WHAT IS REQUIRED: Quote word for word the lines below, beginning with the first and ending with the one that has "SC.camera = camo". Drop the pictures.

━━ MATERIAL TO PROCESS ━━

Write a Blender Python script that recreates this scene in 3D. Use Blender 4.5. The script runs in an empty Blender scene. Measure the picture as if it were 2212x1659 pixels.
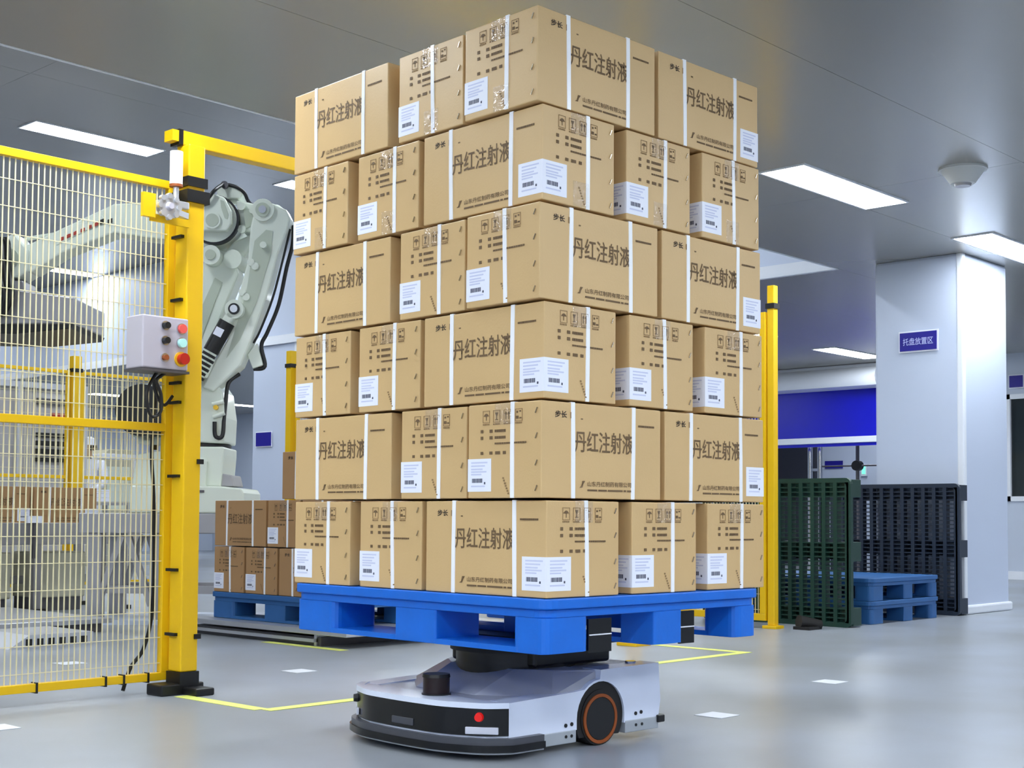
import bpy, bmesh, math, random
from mathutils import Matrix, Vector
random.seed(7)
SC = bpy.context.scene
COL = SC.collection

# ------------------------------------------------------------------ camera
# world axes are the room's: +x runs along the safety fence, +y into the robot cell
YAW, PITCH, ROLL, FPX, CYPX = math.radians(43.16), math.radians(2.505), 0.0063, 2951.0, 989.0
CAM_H = 0.72
_f = Vector((math.cos(YAW), math.sin(YAW), 0))
_r = Vector((math.sin(YAW), -math.cos(YAW), 0))
_fw = _f * math.cos(PITCH) + Vector((0, 0, 1)) * math.sin(PITCH)
_up = Vector((0, 0, 1)) * math.cos(PITCH) - _f * math.sin(PITCH)
_rr = _r * math.cos(ROLL) + _up * math.sin(ROLL)
_uu = _up * math.cos(ROLL) - _r * math.sin(ROLL)
cam = bpy.data.cameras.new('camera')
cam.sensor_width = 36
cam.lens = 36 * FPX / 2212
cam.shift_y = (CYPX - 829.5) / 2212
cam.clip_end = 200
camo = bpy.data.objects.new('camera', cam)
COL.objects.link(camo)
camo.matrix_world = Matrix(((_rr.x, _uu.x, -_fw.x, 0), (_rr.y, _uu.y, -_fw.y, 0), (_rr.z, _uu.z, -_fw.z, CAM_H), (0, 0, 0, 1)))
SC.camera = camo

# ------------------------------------------------------------------ world, exposure
w = bpy.data.worlds.new('world'); SC.world = w; w.use_nodes = True
w.node_tree.nodes['Background'].inputs[0].default_value = (0.75, 0.8, 0.9, 1)
w.node_tree.nodes['Background'].inputs[1].default_value = 0.05
SC.view_settings.view_transform = 'Standard'
SC.view_settings.look = 'None'
SC.view_settings.exposure = 0.2
SC.view_settings.gamma = 1.0
SC.view_settings.use_curve_mapping = False
LAMP_STRENGTH = 33.0
LAMP_COLOR = (0.86, 0.93, 1.0)

# ------------------------------------------------------------------ materials
def lin(c):
    def f(v):
        v /= 255.0
        return v / 12.92 if v <= 0.04045 else ((v + 0.055) / 1.055) ** 2.4
    return (f(c[0]), f(c[1]), f(c[2]), 1)
MATS = {}
def mat(name, rgb, rough=0.5, metal=0.0, var=0.06, scale=6.0, bump=0.0, bscale=80.0, spec=0.5, emit=0.0, coat=0.0):
    m = bpy.data.materials.new(name); m.use_nodes = True
    nt = m.node_tree; b = nt.nodes['Principled BSDF']
    b.inputs['Roughness'].default_value = rough
    b.inputs['Metallic'].default_value = metal
    b.inputs['Specular IOR Level'].default_value = spec
    if coat: b.inputs['Coat Weight'].default_value = coat; b.inputs['Coat Roughness'].default_value = 0.08
    tc = nt.nodes.new('ShaderNodeTexCoord')
    nz = nt.nodes.new('ShaderNodeTexNoise'); nz.inputs['Scale'].default_value = scale; nz.inputs['Detail'].default_value = 4
    nt.links.new(tc.outputs['Object'], nz.inputs['Vector'])
    mx = nt.nodes.new('ShaderNodeMix'); mx.data_type = 'RGBA'
    c = lin(rgb)
    mx.inputs[6].default_value = tuple(v * (1 - var) for v in c[:3]) + (1,)
    mx.inputs[7].default_value = tuple(min(1, v * (1 + var)) for v in c[:3]) + (1,)
    nt.links.new(nz.outputs['Fac'], mx.inputs[0])
    nt.links.new(mx.outputs[2], b.inputs['Base Color'])
    if bump:
        n2 = nt.nodes.new('ShaderNodeTexNoise'); n2.inputs['Scale'].default_value = bscale
        nt.links.new(tc.outputs['Object'], n2.inputs['Vector'])
        bp = nt.nodes.new('ShaderNodeBump'); bp.inputs['Strength'].default_value = bump; bp.inputs['Distance'].default_value = 0.01
        nt.links.new(n2.outputs['Fac'], bp.inputs['Height']); nt.links.new(bp.outputs['Normal'], b.inputs['Normal'])
    if emit:
        b.inputs['Emission Color'].default_value = c; b.inputs['Emission Strength'].default_value = emit
    MATS[name] = m
    return m
def emitter(name, rgb, strength):
    m = bpy.data.materials.new(name); m.use_nodes = True
    nt = m.node_tree; nt.nodes.clear()
    e = nt.nodes.new('ShaderNodeEmission'); e.inputs[0].default_value = rgb + (1,); e.inputs[1].default_value = strength
    o = nt.nodes.new('ShaderNodeOutputMaterial'); nt.links.new(e.outputs[0], o.inputs[0])
    MATS[name] = m
    return m

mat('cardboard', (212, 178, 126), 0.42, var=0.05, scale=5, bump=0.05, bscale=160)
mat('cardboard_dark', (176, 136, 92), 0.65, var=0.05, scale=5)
mat('print', (110, 86, 58), 0.7, var=0.02)
mat('print_black', (42, 32, 26), 0.7, var=0.02)
mat('print_light', (150, 120, 82), 0.7, var=0.02)
mat('strap', (250, 251, 255), 0.25, var=0.01)
mat('paper', (240, 243, 255), 0.5, var=0.01)
mat('paper_print', (206, 211, 236), 0.6, var=0.01)
mat('paper_black', (70, 74, 96), 0.6, var=0.01)
mat('staple', (200, 190, 175), 0.25, metal=1.0, var=0.02)
mat('pallet_blue', (13, 107, 214), 0.42, var=0.14, scale=9, bump=0.06, bscale=60)
mat('pallet_blue_old', (44, 98, 158), 0.5, var=0.12, scale=9)
mat('pallet_green', (20, 56, 47), 0.45, var=0.1)
mat('pallet_black', (34, 45, 62), 0.45, var=0.1)
mat('yellow', (236, 190, 14), 0.35, var=0.04, scale=4)
mat('yellow_wire', (230, 220, 178), 0.4, var=0.03)
mat('black_plastic', (16, 16, 18), 0.4, var=0.05)
mat('black_gloss', (9, 10, 14), 0.18, var=0.03)
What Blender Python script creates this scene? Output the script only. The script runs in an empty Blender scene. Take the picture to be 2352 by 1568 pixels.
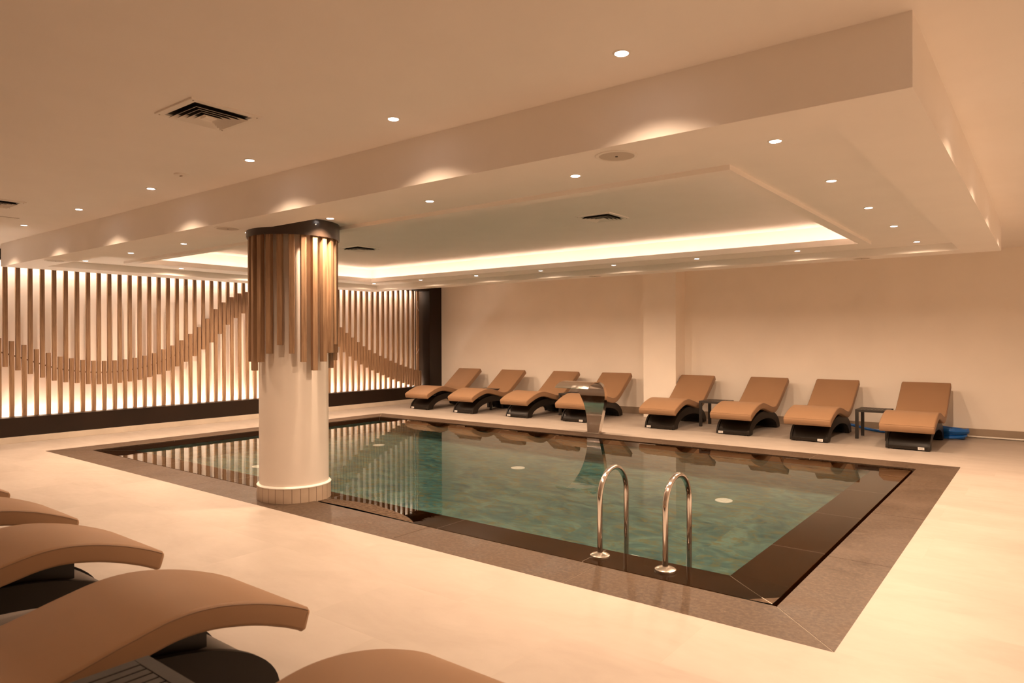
import bpy, bmesh, math, random
from mathutils import Vector, Matrix
random.seed(7)
scene = bpy.context.scene
COL = scene.collection

# ---------------------------------------------------------------- camera
PITCH, YAW, ROLL = -0.00271825, 0.65921745, -0.00254831
CAM_H = 1.45
fw = Vector((-math.sin(YAW) * math.cos(PITCH), math.cos(YAW) * math.cos(PITCH), math.sin(PITCH)))
rt = Vector((math.cos(YAW), math.sin(YAW), 0))
up = rt.cross(fw)
ra = math.cos(ROLL) * rt + math.sin(ROLL) * up
ua = -math.sin(ROLL) * rt + math.cos(ROLL) * up
cd = bpy.data.cameras.new('camera')
cam = bpy.data.objects.new('camera', cd)
COL.objects.link(cam)
cam.matrix_world = Matrix(((ra.x, ua.x, -fw.x, 0), (ra.y, ua.y, -fw.y, 0), (ra.z, ua.z, -fw.z, CAM_H), (0, 0, 0, 1)))
cd.sensor_width = 36.0
cd.lens = 1590.86 / 2352 * 36.0
cd.clip_start = 0.02
cd.dof.use_dof = True
cd.dof.focus_distance = 8.5
cd.dof.aperture_fstop = 4.0
scene.camera = cam

# ---------------------------------------------------------------- world, view, sampling
w = bpy.data.worlds.new('world')
scene.world = w
w.use_nodes = True
w.node_tree.nodes['Background'].inputs[0].default_value = (0.9, 0.6, 0.38, 1)
w.node_tree.nodes['Background'].inputs[1].default_value = 0.0
scene.view_settings.view_transform = 'Standard'
scene.view_settings.look = 'None'
scene.view_settings.gamma = 1
scene.view_settings.use_curve_mapping = False
scene.view_settings.exposure = 0.60
cy = scene.cycles
cy.max_bounces = 20
cy.diffuse_bounces = 16
cy.glossy_bounces = 4
cy.transmission_bounces = 6
cy.transparent_max_bounces = 8
cy.sample_clamp_indirect = 10.0
cy.caustics_reflective = False
cy.caustics_refractive = True
cy.use_denoising = True

# lamp settings (colour, power)
SPOT_COL = (1.0, 0.675, 0.44)
SPOT_MAIN = 57.0
SPOT_SOFFIT = 112.0
SPOT_ADDED = 75.0  # power of the unseen lamps added at the right
LED_COL = (1.0, 0.66, 0.50)
LED_COVE = 9.5
LED_WALL = 190.0

# ---------------------------------------------------------------- materials
MATS = {}


class NT:
    def __init__(s, name):
        s.m = bpy.data.materials.new(name)
        s.m.use_nodes = True
        s.t = s.m.node_tree
        s.b = s.t.nodes['Principled BSDF']
        s.out = s.t.nodes['Material Output']
        MATS[name] = s.m

    def n(s, kind, **kw):
        nd = s.t.nodes.new('ShaderNode' + kind)
        for k, v in kw.items():
            if k.startswith('i_'):
                key = k[2:]
                key = int(key) if key.isdigit() else key
                if isinstance(v, bpy.types.NodeSocket):
                    s.t.links.new(v, nd.inputs[key])
                else:
                    nd.inputs[key].default_value = v
            else:
                setattr(nd, k, v)
        return nd

    def l(s, a, b):
        s.t.links.new(a, b)

    def math(s, op, a, b=0.0, c=0.0):
        nd = s.t.nodes.new('ShaderNodeMath')
        nd.operation = op
        for i, v in enumerate((a, b, c)):
            if isinstance(v, bpy.types.NodeSocket):
                s.t.links.new(v, nd.inputs[i])
            else:
                nd.inputs[i].default_value = v
        return nd.outputs[0]

    def mix(s, fac, a, b, blend='MIX'):
        nd = s.t.nodes.new('ShaderNodeMix')
        nd.data_type = 'RGBA'
        nd.blend_type = blend
        for i, v in ((0, fac), (6, a), (7, b)):
            if isinstance(v, bpy.types.NodeSocket):
                s.t.links.new(v, nd.inputs[i])
            else:
                if i > 0 and len(v) == 3:
                    v = (*v, 1)
                nd.inputs[i].default_value = v
        return nd.outputs[2]

    def ramp(s, f, stops):
        nd = s.t.nodes.new('ShaderNodeValToRGB')
        cr = nd.color_ramp
        while len(cr.elements) < len(stops):
            cr.elements.new(0.5)
        for e, (p, c) in zip(cr.elements, stops):
            e.position = p
            e.color = (*c, 1) if len(c) == 3 else c
        s.l(f, nd.inputs[0])
        return nd.outputs[0]

    def noise(s, vec, scale, detail=4, rough=0.5, dist=0.0):
        nd = s.n('TexNoise')
        s.l(vec, nd.inputs['Vector'])
        nd.inputs['Scale'].default_value = scale
        nd.inputs['Detail'].default_value = detail
        nd.inputs['Roughness'].default_value = rough
        nd.inputs['Distortion'].default_value = dist
        return nd.outputs['Fac']

    def vmul(s, vec, v, add=None):
        nd = s.n('VectorMath', operation='MULTIPLY')
        s.l(vec, nd.inputs[0])
        nd.inputs[1].default_value = v
        return nd.outputs[0]

    def bump(s, h, strength, dist):
        nd = s.n('Bump')
        nd.inputs['Strength'].default_value = strength
        nd.inputs['Distance'].default_value = dist
        s.l(h, nd.inputs['Height'])
        s.l(nd.outputs[0], s.b.inputs['Normal'])

    def base(s, c):
        if isinstance(c, bpy.types.NodeSocket):
            s.l(c, s.b.inputs['Base Color'])
        else:
            s.b.inputs['Base Color'].default_value = (*c, 1)

    def rough(s, r):
        if isinstance(r, bpy.types.NodeSocket):
            s.l(r, s.b.inputs['Roughness'])
        else:
            s.b.inputs['Roughness'].default_value = r


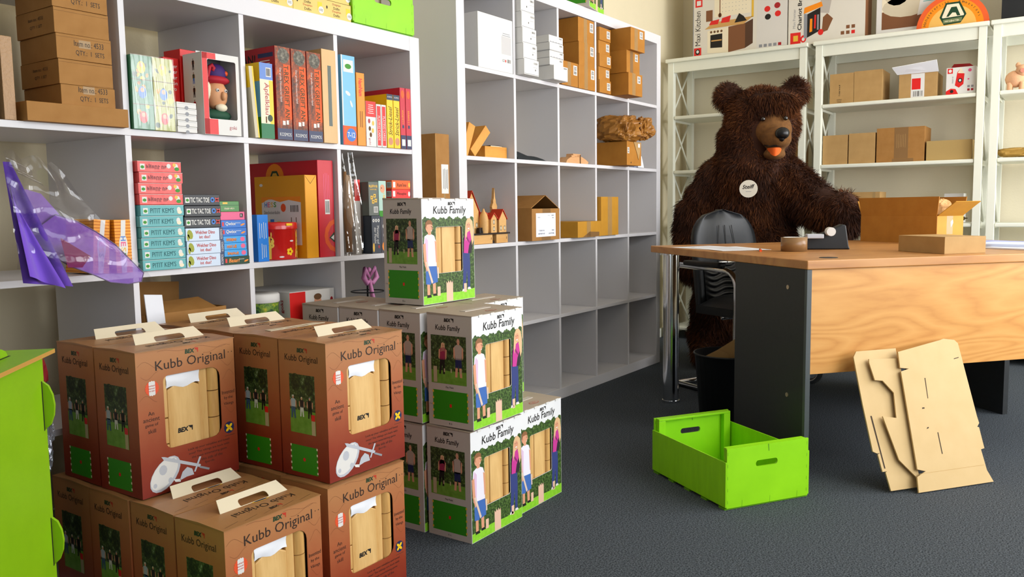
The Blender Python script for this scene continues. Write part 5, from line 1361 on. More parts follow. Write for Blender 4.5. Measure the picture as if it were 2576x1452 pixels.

━━━

TASK SOLUTION:
Write a Blender Python script that recreates this scene in 3D. Use Blender 4.5. The script runs in an empty Blender scene. Measure the picture as if it were 2212x1659 pixels.
import bpy, bmesh, math, random
from mathutils import Matrix, Vector
random.seed(7)
SC = bpy.context.scene
COL = SC.collection

# ------------------------------------------------------------------ camera
# world axes are the room's: +x runs along the safety fence, +y into the robot cell
YAW, PITCH, ROLL, FPX, CYPX = math.radians(43.16), math.radians(2.505), 0.0063, 2951.0, 989.0
CAM_H = 0.72
_f = Vector((math.cos(YAW), math.sin(YAW), 0))
_r = Vector((math.sin(YAW), -math.cos(YAW), 0))
_fw = _f * math.cos(PITCH) + Vector((0, 0, 1)) * math.sin(PITCH)
_up = Vector((0, 0, 1)) * math.cos(PITCH) - _f * math.sin(PITCH)
_rr = _r * math.cos(ROLL) + _up * math.sin(ROLL)
_uu = _up * math.cos(ROLL) - _r * math.sin(ROLL)
cam = bpy.data.cameras.new('camera')
cam.sensor_width = 36
cam.lens = 36 * FPX / 2212
cam.shift_y = (CYPX - 829.5) / 2212
cam.clip_end = 200
camo = bpy.data.objects.new('camera', cam)
COL.objects.link(camo)
camo.matrix_world = Matrix(((_rr.x, _uu.x, -_fw.x, 0), (_rr.y, _uu.y, -_fw.y, 0), (_rr.z, _uu.z, -_fw.z, CAM_H), (0, 0, 0, 1)))
SC.camera = camo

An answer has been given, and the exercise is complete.